Der OGH setzt sich in seiner E kritisch mit der von Schrank (Arbeitszeitgesetze2 § 6 ARG Rz 11) vertretenen „Zwei-Zeitkreise-Theorie“ auseinander. Nach dieser Theorie bilden die letzten 36 Stunden vor dem geplanten Arbeitsbeginn den ersten Kreis und die in §§ 3 und 4 ARG festgelegten Ruhezeiten (Mindestmaß von 36 Stunden Ruhezeit nach dem Arbeitsende vor der Ruhezeit einschließlich des Sonntags oder – bei Wochenruhe – eines ganzen anderen Wochentags) den zweiten Kreis. Und nur wenn die zu beurteilende Beschäftigung in jenen Bereich fällt, in dem die beiden Kreise sich überschneiden, ist Ersatzruhe zu gewähren.
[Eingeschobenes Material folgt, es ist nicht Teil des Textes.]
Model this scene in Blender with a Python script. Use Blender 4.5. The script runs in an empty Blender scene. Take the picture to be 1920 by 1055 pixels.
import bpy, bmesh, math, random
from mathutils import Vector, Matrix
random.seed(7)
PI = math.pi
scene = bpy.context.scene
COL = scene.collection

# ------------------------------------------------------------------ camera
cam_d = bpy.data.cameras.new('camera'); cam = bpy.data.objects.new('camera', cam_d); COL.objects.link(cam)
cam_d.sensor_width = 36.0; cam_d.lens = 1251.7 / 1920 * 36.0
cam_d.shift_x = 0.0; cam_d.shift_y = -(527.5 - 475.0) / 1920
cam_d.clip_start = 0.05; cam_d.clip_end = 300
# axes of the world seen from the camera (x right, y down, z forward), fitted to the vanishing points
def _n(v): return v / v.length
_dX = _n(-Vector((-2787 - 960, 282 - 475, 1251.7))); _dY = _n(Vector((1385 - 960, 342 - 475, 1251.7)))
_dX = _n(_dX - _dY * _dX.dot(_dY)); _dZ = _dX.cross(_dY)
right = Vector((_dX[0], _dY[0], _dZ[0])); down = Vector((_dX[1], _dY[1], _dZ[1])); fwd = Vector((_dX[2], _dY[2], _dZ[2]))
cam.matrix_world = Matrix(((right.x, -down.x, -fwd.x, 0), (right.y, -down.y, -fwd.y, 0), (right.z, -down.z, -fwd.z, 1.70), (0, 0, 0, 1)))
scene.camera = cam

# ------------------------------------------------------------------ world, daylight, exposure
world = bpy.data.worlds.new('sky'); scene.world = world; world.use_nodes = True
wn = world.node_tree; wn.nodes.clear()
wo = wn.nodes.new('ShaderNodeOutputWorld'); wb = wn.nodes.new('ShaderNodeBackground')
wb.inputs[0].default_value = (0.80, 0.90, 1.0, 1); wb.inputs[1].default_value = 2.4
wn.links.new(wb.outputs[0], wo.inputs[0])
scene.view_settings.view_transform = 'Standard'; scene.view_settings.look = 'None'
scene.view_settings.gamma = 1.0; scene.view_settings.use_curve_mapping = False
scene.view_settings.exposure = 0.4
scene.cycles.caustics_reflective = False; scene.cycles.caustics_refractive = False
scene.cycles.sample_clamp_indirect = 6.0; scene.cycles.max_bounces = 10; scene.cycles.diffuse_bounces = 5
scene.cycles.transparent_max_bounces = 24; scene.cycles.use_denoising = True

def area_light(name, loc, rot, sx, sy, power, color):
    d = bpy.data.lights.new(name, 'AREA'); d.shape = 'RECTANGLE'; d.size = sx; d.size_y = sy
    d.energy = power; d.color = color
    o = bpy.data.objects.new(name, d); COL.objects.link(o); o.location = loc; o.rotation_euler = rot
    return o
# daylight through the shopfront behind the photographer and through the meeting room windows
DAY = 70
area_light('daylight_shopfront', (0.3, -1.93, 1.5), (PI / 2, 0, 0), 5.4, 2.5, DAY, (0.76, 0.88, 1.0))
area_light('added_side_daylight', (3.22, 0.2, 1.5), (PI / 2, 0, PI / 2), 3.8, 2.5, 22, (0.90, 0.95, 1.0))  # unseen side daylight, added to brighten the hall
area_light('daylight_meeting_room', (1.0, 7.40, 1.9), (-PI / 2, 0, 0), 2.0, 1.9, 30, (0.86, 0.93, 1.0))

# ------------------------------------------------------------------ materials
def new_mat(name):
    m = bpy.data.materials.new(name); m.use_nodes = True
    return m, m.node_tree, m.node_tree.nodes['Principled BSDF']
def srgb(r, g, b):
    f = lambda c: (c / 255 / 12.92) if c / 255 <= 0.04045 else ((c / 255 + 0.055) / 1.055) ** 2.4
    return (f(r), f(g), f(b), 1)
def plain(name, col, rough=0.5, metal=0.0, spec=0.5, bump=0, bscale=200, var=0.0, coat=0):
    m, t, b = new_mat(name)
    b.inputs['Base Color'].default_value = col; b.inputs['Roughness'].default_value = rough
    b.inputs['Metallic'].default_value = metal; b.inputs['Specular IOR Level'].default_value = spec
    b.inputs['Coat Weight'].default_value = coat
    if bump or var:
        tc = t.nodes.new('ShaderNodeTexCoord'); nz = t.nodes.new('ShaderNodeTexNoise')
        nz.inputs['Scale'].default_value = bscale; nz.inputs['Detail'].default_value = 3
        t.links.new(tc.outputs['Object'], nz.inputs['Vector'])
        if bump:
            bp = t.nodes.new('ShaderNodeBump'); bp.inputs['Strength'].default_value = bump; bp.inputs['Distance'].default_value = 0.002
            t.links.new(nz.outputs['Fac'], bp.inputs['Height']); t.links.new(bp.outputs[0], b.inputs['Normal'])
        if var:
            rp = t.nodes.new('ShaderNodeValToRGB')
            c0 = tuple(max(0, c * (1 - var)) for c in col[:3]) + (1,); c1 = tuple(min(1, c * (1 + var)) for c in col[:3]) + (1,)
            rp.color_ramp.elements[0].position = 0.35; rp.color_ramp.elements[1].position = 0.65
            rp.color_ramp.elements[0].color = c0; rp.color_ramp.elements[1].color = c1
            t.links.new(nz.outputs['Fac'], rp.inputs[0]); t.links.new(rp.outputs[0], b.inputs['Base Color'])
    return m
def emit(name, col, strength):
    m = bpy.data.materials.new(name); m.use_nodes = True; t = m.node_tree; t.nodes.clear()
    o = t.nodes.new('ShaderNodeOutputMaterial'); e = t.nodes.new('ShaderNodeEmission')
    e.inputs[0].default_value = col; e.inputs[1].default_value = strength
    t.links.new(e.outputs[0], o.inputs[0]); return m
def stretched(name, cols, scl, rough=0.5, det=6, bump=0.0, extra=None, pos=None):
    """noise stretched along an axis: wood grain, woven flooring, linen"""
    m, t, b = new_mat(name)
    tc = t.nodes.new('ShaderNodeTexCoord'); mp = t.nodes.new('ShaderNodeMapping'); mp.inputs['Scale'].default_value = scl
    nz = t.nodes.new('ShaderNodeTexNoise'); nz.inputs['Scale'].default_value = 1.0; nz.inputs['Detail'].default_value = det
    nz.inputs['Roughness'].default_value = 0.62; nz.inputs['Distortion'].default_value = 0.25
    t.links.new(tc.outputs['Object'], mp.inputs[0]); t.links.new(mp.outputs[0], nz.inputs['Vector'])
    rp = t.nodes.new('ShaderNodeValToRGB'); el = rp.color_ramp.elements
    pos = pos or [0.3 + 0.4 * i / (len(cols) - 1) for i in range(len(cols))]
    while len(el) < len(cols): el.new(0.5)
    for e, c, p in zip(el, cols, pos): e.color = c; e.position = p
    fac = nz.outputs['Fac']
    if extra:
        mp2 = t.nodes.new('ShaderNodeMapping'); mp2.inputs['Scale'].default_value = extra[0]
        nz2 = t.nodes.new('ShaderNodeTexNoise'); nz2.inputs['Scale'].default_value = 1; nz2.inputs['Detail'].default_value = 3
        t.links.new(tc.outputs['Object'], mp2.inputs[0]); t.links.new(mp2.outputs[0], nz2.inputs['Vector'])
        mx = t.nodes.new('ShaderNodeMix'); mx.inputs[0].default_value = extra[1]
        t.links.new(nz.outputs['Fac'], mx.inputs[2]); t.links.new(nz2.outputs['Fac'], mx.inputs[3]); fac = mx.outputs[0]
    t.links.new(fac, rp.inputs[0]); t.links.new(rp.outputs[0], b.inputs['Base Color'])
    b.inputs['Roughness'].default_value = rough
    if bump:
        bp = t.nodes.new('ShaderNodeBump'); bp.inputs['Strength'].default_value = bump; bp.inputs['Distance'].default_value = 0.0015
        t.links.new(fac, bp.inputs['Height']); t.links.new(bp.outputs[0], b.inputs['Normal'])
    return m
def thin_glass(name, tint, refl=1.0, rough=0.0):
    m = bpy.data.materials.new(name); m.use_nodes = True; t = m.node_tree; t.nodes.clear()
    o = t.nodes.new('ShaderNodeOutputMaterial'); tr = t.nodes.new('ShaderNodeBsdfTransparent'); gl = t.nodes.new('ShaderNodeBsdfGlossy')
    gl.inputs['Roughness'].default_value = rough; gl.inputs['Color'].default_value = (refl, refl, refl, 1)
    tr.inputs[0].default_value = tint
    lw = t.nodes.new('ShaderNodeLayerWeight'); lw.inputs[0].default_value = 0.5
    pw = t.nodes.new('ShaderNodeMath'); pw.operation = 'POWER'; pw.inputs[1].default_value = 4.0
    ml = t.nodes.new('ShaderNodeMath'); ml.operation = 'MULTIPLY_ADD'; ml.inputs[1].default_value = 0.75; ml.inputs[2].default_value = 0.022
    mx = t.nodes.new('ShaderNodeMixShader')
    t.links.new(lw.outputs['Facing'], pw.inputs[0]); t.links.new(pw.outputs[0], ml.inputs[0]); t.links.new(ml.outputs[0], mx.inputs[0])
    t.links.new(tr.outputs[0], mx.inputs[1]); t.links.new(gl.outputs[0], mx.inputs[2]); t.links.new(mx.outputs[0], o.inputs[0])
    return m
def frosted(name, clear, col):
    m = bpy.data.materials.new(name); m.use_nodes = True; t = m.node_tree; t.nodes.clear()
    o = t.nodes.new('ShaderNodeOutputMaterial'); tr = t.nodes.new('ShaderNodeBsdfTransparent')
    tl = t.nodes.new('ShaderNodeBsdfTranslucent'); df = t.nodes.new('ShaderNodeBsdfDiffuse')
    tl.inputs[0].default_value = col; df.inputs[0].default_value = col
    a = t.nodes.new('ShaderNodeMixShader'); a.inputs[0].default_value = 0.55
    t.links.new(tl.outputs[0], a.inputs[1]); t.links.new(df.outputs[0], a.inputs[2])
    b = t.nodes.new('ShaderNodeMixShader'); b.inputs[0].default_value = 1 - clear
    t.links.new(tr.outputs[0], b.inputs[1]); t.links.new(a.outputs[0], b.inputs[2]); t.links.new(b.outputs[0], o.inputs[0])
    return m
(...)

Diese Theorie käme im vorliegenden Fall zu der Lösung, dass der AN keine Ersatzruhe erhielte, weil der erste Kreis ja am Sonntag um 24:00 Uhr endet, die außertourliche Beschäftigung also nach dem Überschneidungsbereich liegt.

Der OGH stellt dem die Intention des Gesetzgebers entgegen. Da in § 3 ARG die Dauer der Wochenendruhe und in § 4 ARG jene der Wochenruhe als Mindestmaß geregelt werden, das zwar nicht unterschritten, aber selbstverständlich überschritten werden darf, stellt eine Vorverlegung des Arbeitsbeginns einen Eingriff in die individuell vorgesehene Wochen(end)ruhe dar und zwar auch dann, wenn sie mehr als 36 Stunden beträgt.

In dem vorliegenden Judikat wird eindeutig klargestellt, dass jeglicher Eingriff in diese individuell zu-131stehende Wochen(end)ruhe – sofern sie nicht durch eine generelle Verlagerung des Arbeitsbeginns hervorgerufen und wenn dieser Eingriff in den letzten 36 Stunden vor dem vorgesehenen Arbeitsbeginn in der nächsten Arbeitswoche erfolgt ist – einen Ersatzruheanspruch auslöst.

Nur dieses Ergebnis wird dem im ARG erkennbaren Ziel des Gesetzgebers, den AN vor beliebigen Verschiebungen der Arbeits- und Ruhezeiten zu schützen, gerecht.